_Entries with scene source code_.
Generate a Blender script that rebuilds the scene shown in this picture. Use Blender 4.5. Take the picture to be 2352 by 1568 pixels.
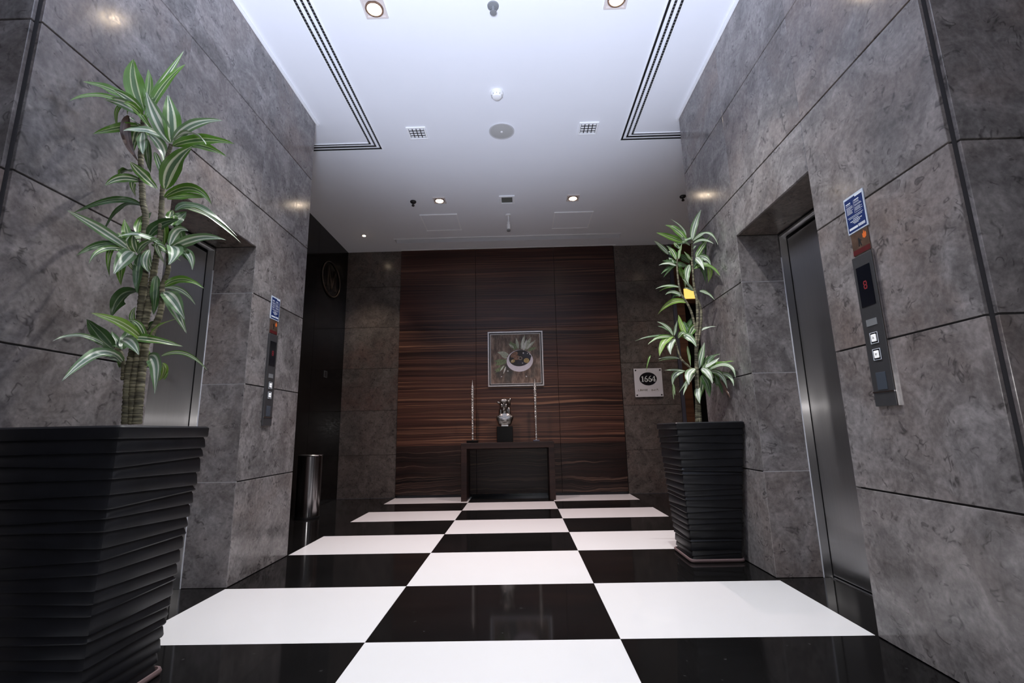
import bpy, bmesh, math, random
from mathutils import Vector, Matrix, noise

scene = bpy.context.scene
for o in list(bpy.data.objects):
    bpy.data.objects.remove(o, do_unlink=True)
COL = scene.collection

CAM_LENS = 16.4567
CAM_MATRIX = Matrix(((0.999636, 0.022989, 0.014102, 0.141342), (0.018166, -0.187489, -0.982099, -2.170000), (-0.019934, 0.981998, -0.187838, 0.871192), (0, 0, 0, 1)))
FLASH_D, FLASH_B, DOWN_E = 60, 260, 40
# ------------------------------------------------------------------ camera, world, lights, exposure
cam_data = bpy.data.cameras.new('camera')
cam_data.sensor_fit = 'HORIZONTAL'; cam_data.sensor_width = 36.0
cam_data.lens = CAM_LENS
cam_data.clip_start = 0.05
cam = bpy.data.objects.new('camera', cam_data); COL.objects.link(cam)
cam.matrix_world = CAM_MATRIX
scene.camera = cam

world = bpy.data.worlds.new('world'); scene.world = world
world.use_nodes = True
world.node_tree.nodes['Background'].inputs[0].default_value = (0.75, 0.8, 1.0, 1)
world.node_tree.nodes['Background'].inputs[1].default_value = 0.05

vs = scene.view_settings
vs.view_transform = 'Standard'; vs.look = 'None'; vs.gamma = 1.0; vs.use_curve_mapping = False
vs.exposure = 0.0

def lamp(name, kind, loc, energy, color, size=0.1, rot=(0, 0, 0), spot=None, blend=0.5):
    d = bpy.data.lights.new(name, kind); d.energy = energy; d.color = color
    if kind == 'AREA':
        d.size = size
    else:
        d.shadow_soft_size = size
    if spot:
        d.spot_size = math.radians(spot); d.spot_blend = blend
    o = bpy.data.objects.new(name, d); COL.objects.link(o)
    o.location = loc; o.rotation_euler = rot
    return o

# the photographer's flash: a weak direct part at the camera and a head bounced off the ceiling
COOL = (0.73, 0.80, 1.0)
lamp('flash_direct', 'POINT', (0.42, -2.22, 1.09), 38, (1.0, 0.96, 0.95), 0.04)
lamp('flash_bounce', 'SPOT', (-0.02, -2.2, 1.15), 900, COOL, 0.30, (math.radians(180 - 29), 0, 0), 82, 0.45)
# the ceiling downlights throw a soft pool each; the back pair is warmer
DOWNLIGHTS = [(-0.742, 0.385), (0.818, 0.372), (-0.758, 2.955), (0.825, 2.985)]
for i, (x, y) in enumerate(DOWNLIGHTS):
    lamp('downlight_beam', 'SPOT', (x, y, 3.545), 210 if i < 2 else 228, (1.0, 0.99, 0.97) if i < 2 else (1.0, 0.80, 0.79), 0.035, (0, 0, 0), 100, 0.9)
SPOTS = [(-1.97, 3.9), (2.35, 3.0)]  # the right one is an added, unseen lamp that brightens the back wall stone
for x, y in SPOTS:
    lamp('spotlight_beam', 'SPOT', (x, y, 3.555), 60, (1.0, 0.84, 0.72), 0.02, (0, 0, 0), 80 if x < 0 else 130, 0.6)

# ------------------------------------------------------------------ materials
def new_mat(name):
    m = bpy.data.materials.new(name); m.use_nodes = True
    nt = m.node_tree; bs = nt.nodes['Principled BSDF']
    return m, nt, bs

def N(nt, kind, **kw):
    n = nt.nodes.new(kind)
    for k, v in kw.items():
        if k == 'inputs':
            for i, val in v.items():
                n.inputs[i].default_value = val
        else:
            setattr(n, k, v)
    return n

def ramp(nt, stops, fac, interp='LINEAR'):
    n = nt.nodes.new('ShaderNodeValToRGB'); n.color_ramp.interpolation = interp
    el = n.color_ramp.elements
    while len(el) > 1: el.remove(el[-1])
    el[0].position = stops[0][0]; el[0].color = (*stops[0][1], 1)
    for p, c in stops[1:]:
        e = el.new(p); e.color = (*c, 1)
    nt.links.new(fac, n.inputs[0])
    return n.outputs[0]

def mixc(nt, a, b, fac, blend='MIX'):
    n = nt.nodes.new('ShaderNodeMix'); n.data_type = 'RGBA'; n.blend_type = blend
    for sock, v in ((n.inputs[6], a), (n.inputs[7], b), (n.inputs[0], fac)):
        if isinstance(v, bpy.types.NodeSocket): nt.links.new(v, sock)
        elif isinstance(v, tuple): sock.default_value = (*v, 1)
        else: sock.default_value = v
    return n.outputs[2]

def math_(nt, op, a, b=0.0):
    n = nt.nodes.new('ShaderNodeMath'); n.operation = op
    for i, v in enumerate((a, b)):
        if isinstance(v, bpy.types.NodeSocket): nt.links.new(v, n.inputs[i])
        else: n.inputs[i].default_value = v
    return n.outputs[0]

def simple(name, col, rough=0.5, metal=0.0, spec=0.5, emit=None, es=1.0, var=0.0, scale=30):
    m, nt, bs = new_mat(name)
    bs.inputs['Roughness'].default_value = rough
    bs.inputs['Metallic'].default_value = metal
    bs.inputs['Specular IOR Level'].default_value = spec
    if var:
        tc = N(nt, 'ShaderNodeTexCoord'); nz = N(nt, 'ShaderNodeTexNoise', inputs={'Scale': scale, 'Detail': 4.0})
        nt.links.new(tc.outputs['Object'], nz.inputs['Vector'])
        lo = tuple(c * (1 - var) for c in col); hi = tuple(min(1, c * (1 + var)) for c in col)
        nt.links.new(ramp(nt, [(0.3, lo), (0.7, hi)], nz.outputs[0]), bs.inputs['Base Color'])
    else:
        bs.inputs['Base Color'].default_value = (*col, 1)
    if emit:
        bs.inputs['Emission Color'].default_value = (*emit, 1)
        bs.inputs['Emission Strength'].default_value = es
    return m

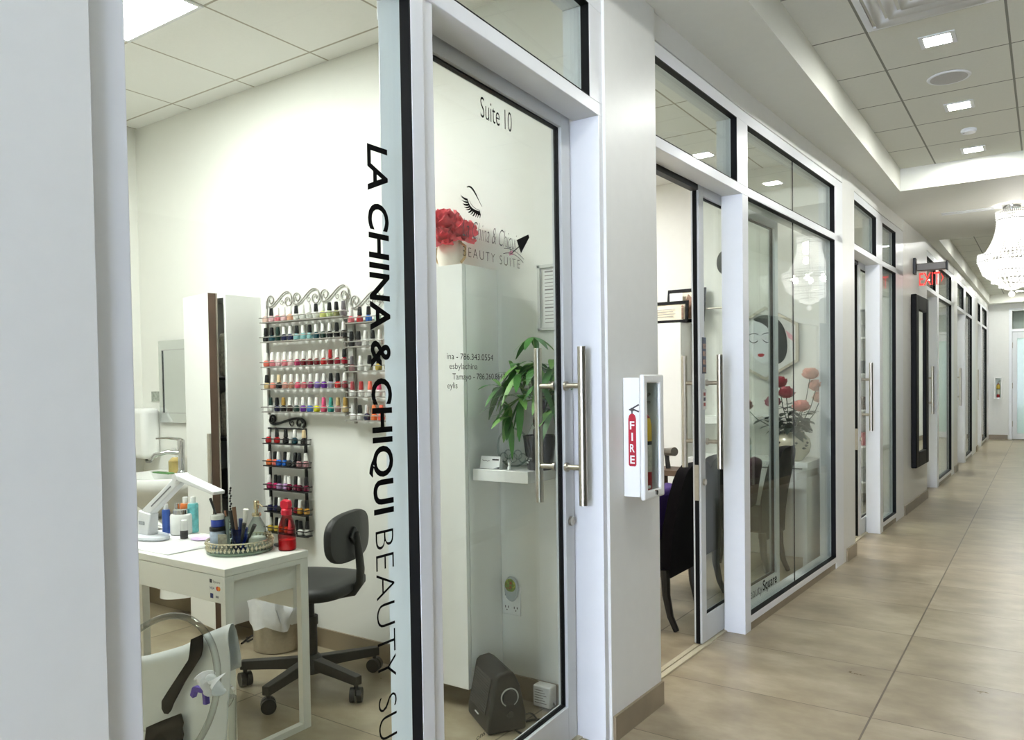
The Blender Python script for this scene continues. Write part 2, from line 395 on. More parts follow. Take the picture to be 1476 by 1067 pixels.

_Instruction_. Without including the pictures, return each record above exactly as it stands.

_Finished exercise_.
Generate a Blender script that rebuilds the scene shown in this picture. Use Blender 4.5. Take the picture to be 2352 by 1568 pixels.
import bpy, bmesh, math, random
from mathutils import Vector, Matrix, noise

scene = bpy.context.scene
for o in list(bpy.data.objects):
    bpy.data.objects.remove(o, do_unlink=True)
COL = scene.collection

CAM_LENS = 16.4567
CAM_MATRIX = Matrix(((0.999636, 0.022989, 0.014102, 0.141342), (0.018166, -0.187489, -0.982099, -2.170000), (-0.019934, 0.981998, -0.187838, 0.871192), (0, 0, 0, 1)))
FLASH_D, FLASH_B, DOWN_E = 60, 260, 40
# ------------------------------------------------------------------ camera, world, lights, exposure
cam_data = bpy.data.cameras.new('camera')
cam_data.sensor_fit = 'HORIZONTAL'; cam_data.sensor_width = 36.0
cam_data.lens = CAM_LENS
cam_data.clip_start = 0.05
cam = bpy.data.objects.new('camera', cam_data); COL.objects.link(cam)
cam.matrix_world = CAM_MATRIX
scene.camera = cam

world = bpy.data.worlds.new('world'); scene.world = world
world.use_nodes = True
world.node_tree.nodes['Background'].inputs[0].default_value = (0.75, 0.8, 1.0, 1)
world.node_tree.nodes['Background'].inputs[1].default_value = 0.05

vs = scene.view_settings
vs.view_transform = 'Standard'; vs.look = 'None'; vs.gamma = 1.0; vs.use_curve_mapping = False
vs.exposure = 0.0

def lamp(name, kind, loc, energy, color, size=0.1, rot=(0, 0, 0), spot=None, blend=0.5):
    d = bpy.data.lights.new(name, kind); d.energy = energy; d.color = color
    if kind == 'AREA':
        d.size = size
    else:
        d.shadow_soft_size = size
    if spot:
        d.spot_size = math.radians(spot); d.spot_blend = blend
    o = bpy.data.objects.new(name, d); COL.objects.link(o)
    o.location = loc; o.rotation_euler = rot
    return o

# the photographer's flash: a weak direct part at the camera and a head bounced off the ceiling
COOL = (0.73, 0.80, 1.0)
lamp('flash_direct', 'POINT', (0.42, -2.22, 1.09), 38, (1.0, 0.96, 0.95), 0.04)
lamp('flash_bounce', 'SPOT', (-0.02, -2.2, 1.15), 900, COOL, 0.30, (math.radians(180 - 29), 0, 0), 82, 0.45)
# the ceiling downlights throw a soft pool each; the back pair is warmer
DOWNLIGHTS = [(-0.742, 0.385), (0.818, 0.372), (-0.758, 2.955), (0.825, 2.985)]
for i, (x, y) in enumerate(DOWNLIGHTS):
    lamp('downlight_beam', 'SPOT', (x, y, 3.545), 210 if i < 2 else 228, (1.0, 0.99, 0.97) if i < 2 else (1.0, 0.80, 0.79), 0.035, (0, 0, 0), 100, 0.9)
SPOTS = [(-1.97, 3.9), (2.35, 3.0)]  # the right one is an added, unseen lamp that brightens the back wall stone
for x, y in SPOTS:
    lamp('spotlight_beam', 'SPOT', (x, y, 3.555), 60, (1.0, 0.84, 0.72), 0.02, (0, 0, 0), 80 if x < 0 else 130, 0.6)

# ------------------------------------------------------------------ materials
def new_mat(name):
    m = bpy.data.materials.new(name); m.use_nodes = True
    nt = m.node_tree; bs = nt.nodes['Principled BSDF']
    return m, nt, bs

def N(nt, kind, **kw):
    n = nt.nodes.new(kind)
    for k, v in kw.items():
        if k == 'inputs':
            for i, val in v.items():
                n.inputs[i].default_value = val
        else:
            setattr(n, k, v)
    return n

def ramp(nt, stops, fac, interp='LINEAR'):
    n = nt.nodes.new('ShaderNodeValToRGB'); n.color_ramp.interpolation = interp
    el = n.color_ramp.elements
    while len(el) > 1: el.remove(el[-1])
    el[0].position = stops[0][0]; el[0].color = (*stops[0][1], 1)
    for p, c in stops[1:]:
        e = el.new(p); e.color = (*c, 1)
    nt.links.new(fac, n.inputs[0])
    return n.outputs[0]

def mixc(nt, a, b, fac, blend='MIX'):
    n = nt.nodes.new('ShaderNodeMix'); n.data_type = 'RGBA'; n.blend_type = blend
    for sock, v in ((n.inputs[6], a), (n.inputs[7], b), (n.inputs[0], fac)):
        if isinstance(v, bpy.types.NodeSocket): nt.links.new(v, sock)
        elif isinstance(v, tuple): sock.default_value = (*v, 1)
        else: sock.default_value = v
    return n.outputs[2]

def math_(nt, op, a, b=0.0):
    n = nt.nodes.new('ShaderNodeMath'); n.operation = op
    for i, v in enumerate((a, b)):
        if isinstance(v, bpy.types.NodeSocket): nt.links.new(v, n.inputs[i])
        else: n.inputs[i].default_value = v
    return n.outputs[0]

def simple(name, col, rough=0.5, metal=0.0, spec=0.5, emit=None, es=1.0, var=0.0, scale=30):
    m, nt, bs = new_mat(name)
    bs.inputs['Roughness'].default_value = rough
    bs.inputs['Metallic'].default_value = metal
    bs.inputs['Specular IOR Level'].default_value = spec
    if var:
        tc = N(nt, 'ShaderNodeTexCoord'); nz = N(nt, 'ShaderNodeTexNoise', inputs={'Scale': scale, 'Detail': 4.0})
        nt.links.new(tc.outputs['Object'], nz.inputs['Vector'])
        lo = tuple(c * (1 - var) for c in col); hi = tuple(min(1, c * (1 + var)) for c in col)
        nt.links.new(ramp(nt, [(0.3, lo), (0.7, hi)], nz.outputs[0]), bs.inputs['Base Color'])
    else:
        bs.inputs['Base Color'].default_value = (*col, 1)
    if emit:
        bs.inputs['Emission Color'].default_value = (*emit, 1)
        bs.inputs['Emission Strength'].default_value = es
    return m

The Blender Python script for this scene continues. Write part 2, from line 395 on. More parts follow. Take the picture to be 1476 by 1067 pixels.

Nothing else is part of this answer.